Friday, March 27, 2009

Lady and a Tramp

About a year ago, I fell in love with pole dancing. I started taking classes with Angi Cardwell, owner of Divine Movement, one of the most encouraging teachers imaginable. (that's her in the photo) As a dancer, my skillz were not going to pay the bills but the combination of dim lights, awesome tunes and my personal weakness, slutty shoes, wove a seductive web around me.

Have you ever seen those blooper clips on YouTube where rotund girls pull the poles out of the ceiling or end up spinning into the wall? Well, that's God's way of giving you the heads up that pole dancing may not be for you.
I found out I have arthritis in my dancin' arm and sometime last year, I tore my rotator cuff....exit pole dancing.

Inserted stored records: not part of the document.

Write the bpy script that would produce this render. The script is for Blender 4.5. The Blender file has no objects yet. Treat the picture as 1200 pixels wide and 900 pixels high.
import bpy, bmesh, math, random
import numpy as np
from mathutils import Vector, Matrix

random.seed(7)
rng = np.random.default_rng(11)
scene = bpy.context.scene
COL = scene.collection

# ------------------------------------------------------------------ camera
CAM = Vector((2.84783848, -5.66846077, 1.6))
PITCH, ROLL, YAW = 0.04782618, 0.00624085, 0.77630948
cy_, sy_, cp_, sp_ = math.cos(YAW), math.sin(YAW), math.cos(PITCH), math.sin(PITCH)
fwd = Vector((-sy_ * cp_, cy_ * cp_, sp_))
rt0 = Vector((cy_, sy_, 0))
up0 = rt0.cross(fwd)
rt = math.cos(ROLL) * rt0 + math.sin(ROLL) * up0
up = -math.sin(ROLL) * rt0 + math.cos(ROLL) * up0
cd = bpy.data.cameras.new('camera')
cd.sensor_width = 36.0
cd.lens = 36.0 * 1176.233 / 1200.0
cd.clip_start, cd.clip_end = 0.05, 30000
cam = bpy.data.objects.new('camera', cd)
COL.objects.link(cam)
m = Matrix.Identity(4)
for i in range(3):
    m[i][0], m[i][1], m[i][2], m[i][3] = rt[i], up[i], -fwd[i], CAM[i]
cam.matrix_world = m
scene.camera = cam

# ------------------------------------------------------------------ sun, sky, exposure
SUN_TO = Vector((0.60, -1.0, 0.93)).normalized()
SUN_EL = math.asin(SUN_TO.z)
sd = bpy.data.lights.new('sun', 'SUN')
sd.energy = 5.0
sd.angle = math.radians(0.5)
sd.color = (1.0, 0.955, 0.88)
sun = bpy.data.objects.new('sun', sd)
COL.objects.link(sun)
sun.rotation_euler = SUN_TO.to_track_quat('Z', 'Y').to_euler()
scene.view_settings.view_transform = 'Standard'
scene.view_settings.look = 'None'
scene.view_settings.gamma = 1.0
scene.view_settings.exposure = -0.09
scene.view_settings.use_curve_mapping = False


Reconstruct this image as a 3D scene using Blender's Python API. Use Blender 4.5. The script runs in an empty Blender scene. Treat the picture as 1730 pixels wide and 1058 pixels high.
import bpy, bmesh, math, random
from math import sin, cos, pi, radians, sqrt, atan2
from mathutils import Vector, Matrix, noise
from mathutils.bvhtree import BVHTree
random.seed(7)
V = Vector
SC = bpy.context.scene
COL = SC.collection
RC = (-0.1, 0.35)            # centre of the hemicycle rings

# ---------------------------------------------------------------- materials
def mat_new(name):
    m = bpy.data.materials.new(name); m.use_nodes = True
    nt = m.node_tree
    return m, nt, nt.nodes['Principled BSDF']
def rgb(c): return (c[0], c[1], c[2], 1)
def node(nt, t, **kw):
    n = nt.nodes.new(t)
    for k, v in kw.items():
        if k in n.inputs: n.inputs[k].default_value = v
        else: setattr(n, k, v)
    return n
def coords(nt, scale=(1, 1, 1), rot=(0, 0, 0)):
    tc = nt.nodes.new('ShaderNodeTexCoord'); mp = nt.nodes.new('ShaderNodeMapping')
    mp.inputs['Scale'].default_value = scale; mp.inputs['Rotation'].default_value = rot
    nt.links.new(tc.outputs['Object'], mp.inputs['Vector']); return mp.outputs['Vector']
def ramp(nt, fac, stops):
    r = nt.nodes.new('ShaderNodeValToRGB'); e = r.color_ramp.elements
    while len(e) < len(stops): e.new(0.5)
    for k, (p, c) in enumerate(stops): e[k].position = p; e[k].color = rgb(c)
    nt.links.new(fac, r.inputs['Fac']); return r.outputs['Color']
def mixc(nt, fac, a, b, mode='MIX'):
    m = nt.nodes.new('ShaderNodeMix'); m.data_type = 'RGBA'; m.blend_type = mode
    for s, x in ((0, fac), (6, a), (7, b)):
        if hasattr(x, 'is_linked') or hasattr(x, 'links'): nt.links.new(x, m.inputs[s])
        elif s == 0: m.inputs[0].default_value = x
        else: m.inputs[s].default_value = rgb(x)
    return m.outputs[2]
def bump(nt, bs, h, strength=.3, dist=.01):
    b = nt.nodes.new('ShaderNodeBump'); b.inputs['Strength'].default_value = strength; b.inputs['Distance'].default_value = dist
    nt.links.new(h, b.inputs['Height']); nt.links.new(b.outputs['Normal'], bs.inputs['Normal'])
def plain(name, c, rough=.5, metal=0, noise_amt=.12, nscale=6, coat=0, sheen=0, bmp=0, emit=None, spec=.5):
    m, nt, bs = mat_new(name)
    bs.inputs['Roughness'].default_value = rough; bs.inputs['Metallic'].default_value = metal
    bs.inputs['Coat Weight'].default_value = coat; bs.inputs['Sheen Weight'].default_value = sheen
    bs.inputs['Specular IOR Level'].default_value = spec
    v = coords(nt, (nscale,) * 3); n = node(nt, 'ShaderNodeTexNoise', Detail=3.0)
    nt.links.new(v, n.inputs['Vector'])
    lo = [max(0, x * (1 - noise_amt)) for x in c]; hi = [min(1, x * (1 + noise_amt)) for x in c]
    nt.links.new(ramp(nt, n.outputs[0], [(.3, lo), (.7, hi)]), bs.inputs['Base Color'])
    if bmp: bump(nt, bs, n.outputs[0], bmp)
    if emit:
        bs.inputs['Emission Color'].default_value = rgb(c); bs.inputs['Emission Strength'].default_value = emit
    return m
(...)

Enter my current obsession...makeup. A friend of mine opined that I need an outlet for my inner tramp and with pole dancing currently off the menu, it makes perfect sense I would channel my energy into makeup.

I was previously in a makeup rut...same colors everyday, no experimentation, no deviation. I didn't think I could wear certain colors, I didn't try new techniques. I recently took a Master Bridal Makeup Class with Victor Cembellin, Senior Pro MAC Makeup Artist-Northwest. (So adorable! He's cute too.) Victor believes makeup should be viewed as a celebration of one's inner beauty. That sentiment is as inspiring as mastering the black widow spin. Makeup shouldn't intimidate you. If you try something new and it doesn't look good, wipe it off. Experiment. Play. Follow your inner muse. I'm having fun following my personal muse: a tramp in six inch heels.

Tuesday, March 3, 2009

The "Brounding Effect"

Health Food Junk FoodLately, I've been getting browner and rounder. I think it's in direct correlation to stress...a phenomenon I like to call the "brounding effect".
My skin care consultants eye my golden brown skin, purse their lips and ask accusingly,"Are you tanning?" Yes, yes I am. I'm not proud of this, I know the damage I'm doing and frankly, it's a bit hypocritical as I am an esthetician. My sister chastises me, " At your age, you should be dropping vices, not getting new ones." Too true, but the tanning bed is my personal isolation chamber and unlike William Hurt in Altered States, I emerge toasty warm and at peace with the world.
The rounding aspect of the "brounding effect" is less appealing to me. I swear to God, I could get stranded on an island and gain weight, kind of like Hugo on Lost. In my case, I think the rounding occurs while I lay prone on my couch, watching endless hours of Law and Order (damn you TNT and your mini-marathons). To paint the complete picture, I am also wrapped in a Snuggie...which may or may not constitute one of the seven signs of the apocalypse.
I haven't found the antidote to the "brounding effect" (and honestly, I haven't been looking too hard) but I suspect it involves spray tan and a stairmaster.
I'll let you know how that works out.